Meditatie

Bidden in lijdenstijd

En Hij liet hen achter, ging nogmaals heen en bad voor de derde keer met dezelfde woorden.
Mattheüs 26: 44

We zitten vlak voor de lijdenstijd, de periode waarin we stilstaan bij het lijden van de Heere Jezus Christus. In de eerste week van de lijdenstijd is het tevens biddag. Maar waarom zou een mens vandaag de dag bidden? Want wat hebben we het goed en wat kan een mens voor elkaar krijgen? Zouden
we wel bidden? Alles gaat toch gewoon zijn gang? Misschien hebben de discipelen dat ook wel gedacht. Ze hebben zich in ieder geval zo gedragen. Het is de nacht dat de Heere Jezus verraden zal worden. De discipelen moeten de spanning gevoeld hebben. Er stonden grote dingen te gebeuren. Maar wat doen ze? Proberen ze de Heere Jezus bij te staan? Zijn ze Zijn steun en toeverlaat in die spannende tijd? Nee, ze slapen.

Daarmee wordt ons het beeld van de mens voorgehouden. Er is spanning en er is veel gaande, maar er wordt gekozen voor de (valse) rust. Petrus, Johannes en Jakobus waren door de Heere Jezus uitgekozen om met Hem mee te gaan verder de hof van Gethsemané in. Ze waren bevoorrecht en juist van hen lezen we dat ze slapen. De Heere Jezus heeft heel de strijd alleen gestreden, er was niemand die er voor Hem was.

De discipelen hadden wel gediscussieerd wie het belangrijkste van hen was. Ze hadden geweigerd elkaars voeten te wassen. Ze vonden zichzelf heel wat. Maar ze sliepen. Dan lezen we van Jezus dat Hij opnieuw ging bidden. Steeds weer lezen we dat Jezus bidt. Vaak zoekt Hij de eenzaamheid op om met Zijn Vader samen te zijn. Hij had behoefte aan de gemeenschap met Zijn vader. Voor Hij zijn werk deed bad Hij. Voordat Hij de broden vermenigvuldigde bad Hij. Voordat Hij Lazarus uit de dood opwekte, riep Hij Zijn Vader aan. Wat een beschamende woorden zijn dit voor ons. Wij denken zoveel te kunnen zonder de Heere. Althans zo gedragen wij ons vaak. De Heere Jezus wordt ons hier tot een voorbeeld gesteld in afhankelijkheid en gebedsleven.

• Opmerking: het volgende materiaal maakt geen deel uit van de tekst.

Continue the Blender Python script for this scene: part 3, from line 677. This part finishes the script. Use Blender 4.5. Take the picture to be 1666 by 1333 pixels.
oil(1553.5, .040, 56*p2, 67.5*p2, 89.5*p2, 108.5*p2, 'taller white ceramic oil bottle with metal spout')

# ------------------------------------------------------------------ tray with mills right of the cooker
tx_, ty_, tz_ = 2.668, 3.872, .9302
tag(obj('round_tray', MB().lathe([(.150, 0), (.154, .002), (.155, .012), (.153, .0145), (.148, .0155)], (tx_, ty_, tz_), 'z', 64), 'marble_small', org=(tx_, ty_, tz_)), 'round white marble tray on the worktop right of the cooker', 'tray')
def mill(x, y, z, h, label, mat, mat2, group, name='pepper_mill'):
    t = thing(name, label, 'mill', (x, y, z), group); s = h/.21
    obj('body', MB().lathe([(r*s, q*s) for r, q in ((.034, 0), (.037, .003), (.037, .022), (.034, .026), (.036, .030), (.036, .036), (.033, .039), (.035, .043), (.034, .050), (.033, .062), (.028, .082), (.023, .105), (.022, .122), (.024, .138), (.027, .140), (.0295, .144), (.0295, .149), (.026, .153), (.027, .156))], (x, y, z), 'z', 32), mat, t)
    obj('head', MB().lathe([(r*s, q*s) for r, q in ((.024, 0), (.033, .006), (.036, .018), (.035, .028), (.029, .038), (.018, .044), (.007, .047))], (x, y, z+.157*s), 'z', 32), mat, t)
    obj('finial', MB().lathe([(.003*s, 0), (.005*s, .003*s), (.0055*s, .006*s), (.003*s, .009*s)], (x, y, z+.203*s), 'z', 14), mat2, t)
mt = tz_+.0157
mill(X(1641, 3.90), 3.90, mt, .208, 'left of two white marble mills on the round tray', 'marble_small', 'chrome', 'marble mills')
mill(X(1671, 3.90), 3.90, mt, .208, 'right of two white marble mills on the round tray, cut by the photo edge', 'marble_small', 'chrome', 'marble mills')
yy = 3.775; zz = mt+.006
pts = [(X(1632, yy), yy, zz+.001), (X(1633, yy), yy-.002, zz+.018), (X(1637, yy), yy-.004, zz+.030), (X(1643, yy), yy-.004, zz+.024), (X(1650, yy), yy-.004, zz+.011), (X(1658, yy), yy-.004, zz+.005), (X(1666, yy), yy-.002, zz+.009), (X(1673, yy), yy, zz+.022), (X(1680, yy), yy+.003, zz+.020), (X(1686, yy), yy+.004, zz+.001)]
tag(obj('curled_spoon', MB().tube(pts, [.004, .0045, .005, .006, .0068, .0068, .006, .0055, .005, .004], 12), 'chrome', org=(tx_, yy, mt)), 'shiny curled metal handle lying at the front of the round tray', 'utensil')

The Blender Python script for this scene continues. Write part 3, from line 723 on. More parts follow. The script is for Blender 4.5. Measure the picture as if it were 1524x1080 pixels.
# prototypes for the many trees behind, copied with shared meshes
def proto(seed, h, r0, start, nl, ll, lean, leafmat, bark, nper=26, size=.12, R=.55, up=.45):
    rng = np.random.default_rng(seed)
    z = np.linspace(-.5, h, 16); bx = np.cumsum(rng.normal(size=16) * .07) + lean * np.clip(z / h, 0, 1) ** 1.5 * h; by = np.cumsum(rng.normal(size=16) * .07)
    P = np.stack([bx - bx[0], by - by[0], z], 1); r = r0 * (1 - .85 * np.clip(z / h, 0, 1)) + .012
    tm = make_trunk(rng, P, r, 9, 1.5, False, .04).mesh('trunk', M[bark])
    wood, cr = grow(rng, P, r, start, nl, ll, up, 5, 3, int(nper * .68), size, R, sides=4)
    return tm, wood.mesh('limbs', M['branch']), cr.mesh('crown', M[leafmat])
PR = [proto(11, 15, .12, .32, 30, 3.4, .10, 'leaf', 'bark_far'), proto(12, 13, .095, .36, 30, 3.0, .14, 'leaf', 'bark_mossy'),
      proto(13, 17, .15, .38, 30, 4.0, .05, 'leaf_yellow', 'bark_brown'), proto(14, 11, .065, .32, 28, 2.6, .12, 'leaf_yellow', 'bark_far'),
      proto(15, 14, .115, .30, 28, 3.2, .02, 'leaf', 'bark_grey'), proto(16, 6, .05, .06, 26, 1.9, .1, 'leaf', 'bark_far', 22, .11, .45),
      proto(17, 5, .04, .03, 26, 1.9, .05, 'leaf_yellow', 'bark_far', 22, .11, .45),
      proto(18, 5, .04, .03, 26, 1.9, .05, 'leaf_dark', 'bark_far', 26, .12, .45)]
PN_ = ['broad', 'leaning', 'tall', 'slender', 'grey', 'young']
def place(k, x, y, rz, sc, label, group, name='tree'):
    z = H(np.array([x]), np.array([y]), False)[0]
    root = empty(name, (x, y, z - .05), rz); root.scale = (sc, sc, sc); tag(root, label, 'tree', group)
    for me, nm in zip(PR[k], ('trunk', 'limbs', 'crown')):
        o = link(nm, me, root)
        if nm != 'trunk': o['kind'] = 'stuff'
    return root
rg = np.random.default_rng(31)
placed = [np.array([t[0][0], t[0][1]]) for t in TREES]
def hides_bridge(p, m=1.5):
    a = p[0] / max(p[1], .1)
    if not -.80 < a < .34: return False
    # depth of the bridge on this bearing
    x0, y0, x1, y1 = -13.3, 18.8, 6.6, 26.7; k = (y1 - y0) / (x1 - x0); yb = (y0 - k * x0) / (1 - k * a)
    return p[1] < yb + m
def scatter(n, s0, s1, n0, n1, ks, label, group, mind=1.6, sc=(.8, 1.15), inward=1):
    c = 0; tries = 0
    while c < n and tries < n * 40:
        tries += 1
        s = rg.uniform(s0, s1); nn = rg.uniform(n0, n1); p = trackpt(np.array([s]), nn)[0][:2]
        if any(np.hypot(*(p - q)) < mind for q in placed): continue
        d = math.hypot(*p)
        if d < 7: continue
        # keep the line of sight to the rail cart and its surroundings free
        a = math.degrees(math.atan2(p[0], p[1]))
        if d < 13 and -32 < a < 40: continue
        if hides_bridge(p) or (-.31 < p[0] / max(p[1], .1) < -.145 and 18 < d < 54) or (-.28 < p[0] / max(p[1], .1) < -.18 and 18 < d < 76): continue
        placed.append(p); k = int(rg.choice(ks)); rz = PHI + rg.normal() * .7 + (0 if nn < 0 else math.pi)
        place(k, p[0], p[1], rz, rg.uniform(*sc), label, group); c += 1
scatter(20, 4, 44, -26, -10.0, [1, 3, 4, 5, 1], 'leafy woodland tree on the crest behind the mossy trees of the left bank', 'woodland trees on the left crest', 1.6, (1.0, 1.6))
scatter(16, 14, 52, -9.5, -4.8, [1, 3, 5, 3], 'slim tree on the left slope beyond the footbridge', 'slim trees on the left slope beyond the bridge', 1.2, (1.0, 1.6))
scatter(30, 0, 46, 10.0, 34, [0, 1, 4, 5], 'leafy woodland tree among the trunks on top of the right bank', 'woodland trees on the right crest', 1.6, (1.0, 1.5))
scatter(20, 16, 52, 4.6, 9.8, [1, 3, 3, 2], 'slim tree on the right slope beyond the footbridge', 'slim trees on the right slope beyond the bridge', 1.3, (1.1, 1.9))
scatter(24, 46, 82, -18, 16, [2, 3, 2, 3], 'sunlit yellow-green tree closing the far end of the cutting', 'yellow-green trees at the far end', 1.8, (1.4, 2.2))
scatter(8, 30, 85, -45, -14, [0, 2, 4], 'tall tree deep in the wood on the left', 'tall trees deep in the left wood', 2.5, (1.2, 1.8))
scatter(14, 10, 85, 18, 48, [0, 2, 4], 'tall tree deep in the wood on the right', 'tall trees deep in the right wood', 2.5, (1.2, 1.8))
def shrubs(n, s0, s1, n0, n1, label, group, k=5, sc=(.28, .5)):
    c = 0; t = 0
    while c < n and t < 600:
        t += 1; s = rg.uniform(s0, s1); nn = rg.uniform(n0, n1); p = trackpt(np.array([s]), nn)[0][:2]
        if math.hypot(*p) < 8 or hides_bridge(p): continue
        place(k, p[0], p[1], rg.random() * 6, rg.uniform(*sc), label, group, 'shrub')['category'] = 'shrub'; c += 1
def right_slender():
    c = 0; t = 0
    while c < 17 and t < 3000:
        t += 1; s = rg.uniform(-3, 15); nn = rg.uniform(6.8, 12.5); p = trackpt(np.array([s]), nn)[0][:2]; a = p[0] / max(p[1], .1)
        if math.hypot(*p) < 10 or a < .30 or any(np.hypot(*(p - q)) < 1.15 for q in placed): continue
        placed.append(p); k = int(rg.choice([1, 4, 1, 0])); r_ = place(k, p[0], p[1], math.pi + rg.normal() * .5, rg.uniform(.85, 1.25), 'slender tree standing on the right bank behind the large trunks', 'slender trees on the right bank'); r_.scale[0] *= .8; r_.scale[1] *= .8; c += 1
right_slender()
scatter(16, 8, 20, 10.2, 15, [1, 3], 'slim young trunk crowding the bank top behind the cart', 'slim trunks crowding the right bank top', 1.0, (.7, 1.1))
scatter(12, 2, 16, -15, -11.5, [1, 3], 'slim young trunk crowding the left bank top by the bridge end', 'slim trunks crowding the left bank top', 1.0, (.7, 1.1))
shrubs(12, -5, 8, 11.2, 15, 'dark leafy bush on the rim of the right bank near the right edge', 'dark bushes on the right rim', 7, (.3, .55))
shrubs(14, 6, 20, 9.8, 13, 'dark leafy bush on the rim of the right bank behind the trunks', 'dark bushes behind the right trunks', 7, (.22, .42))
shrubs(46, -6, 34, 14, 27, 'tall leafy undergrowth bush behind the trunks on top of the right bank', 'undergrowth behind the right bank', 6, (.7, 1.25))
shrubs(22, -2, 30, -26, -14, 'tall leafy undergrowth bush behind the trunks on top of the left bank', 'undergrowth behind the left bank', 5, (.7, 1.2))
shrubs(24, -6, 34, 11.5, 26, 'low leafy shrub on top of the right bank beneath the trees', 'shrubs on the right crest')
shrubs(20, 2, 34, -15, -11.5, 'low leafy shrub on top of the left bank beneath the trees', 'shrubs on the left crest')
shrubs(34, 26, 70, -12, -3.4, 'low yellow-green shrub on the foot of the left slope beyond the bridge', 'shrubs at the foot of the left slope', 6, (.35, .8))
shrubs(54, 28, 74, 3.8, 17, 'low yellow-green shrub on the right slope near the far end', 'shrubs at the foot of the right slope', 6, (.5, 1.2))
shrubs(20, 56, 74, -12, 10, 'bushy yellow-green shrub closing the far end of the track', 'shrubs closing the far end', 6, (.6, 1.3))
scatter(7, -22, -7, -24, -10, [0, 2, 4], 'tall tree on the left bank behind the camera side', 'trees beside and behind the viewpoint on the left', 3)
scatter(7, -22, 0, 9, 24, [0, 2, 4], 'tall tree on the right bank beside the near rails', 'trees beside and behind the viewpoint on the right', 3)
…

Is het daarom niet belangrijk om biddag te houden? Voor ons werk, voor studie, voor ons persoonlijk leven, voor gezondheid, voor de overheid, voor zieken en zorgen, voor de kerk en voor ambtsdragers. Vaak vergeten we te bidden, missen we onze afhankelijkheid. Jezus moedigt ons aan om te bidden. Hij wil gebeden zijn. ‘maar laat uw verlangens in alles, door bidden en smeken, met dankzegging bekend worden bij God’. Deze woorden zijn ook vandaag nog actueel.

De Heere Jezus bad veel. In onze tekst vinden we Hem biddend in de hof van Getsemané. In die lijdensnacht worstelde Hij onder de toorn van God. De beker van Gods toorn moest Hij tot de laatste druppel leegdrinken. Toch bleef Hij bidden, ‘Mijn Vader, als het mogelijk is, laat deze drinkbeker aan Mij voorbijgaan. Maar niet zoals Ik wil, maar zoals U wilt. Voor de derde keer klinkt er, ‘Mijn Vader’.

Jezus deed geheel vrijwillig de wil van Zijn hemelse Vader. Hij had lief tot het einde. Hij ging tot in de dood opdat de Zijnen zouden leven, verlost van zonde en schuld. Hij heeft genade, gerechtigheid en eeuwig leven voor de Zijnen verworven.

Wat hebben wij deze voorbidder nodig voor het gewone leven maar bovenal voor onze ziel. Laten we met biddag vragen of we Hem door de Heilige Geest mogen leren kennen. Dat Hij ons geloof in Hem schenkt. Zodat we Johannes kunnen naspreken. ‘Wij hebben een Voorspraak bij de Vader, Jezus Christus, de Rechtvaardige’. Hij weet wat benauwdheid en strijd is. Hij weet ook wat aanhoudend bidden is. Dat we Hem in geloof navolgen in bidden en leven.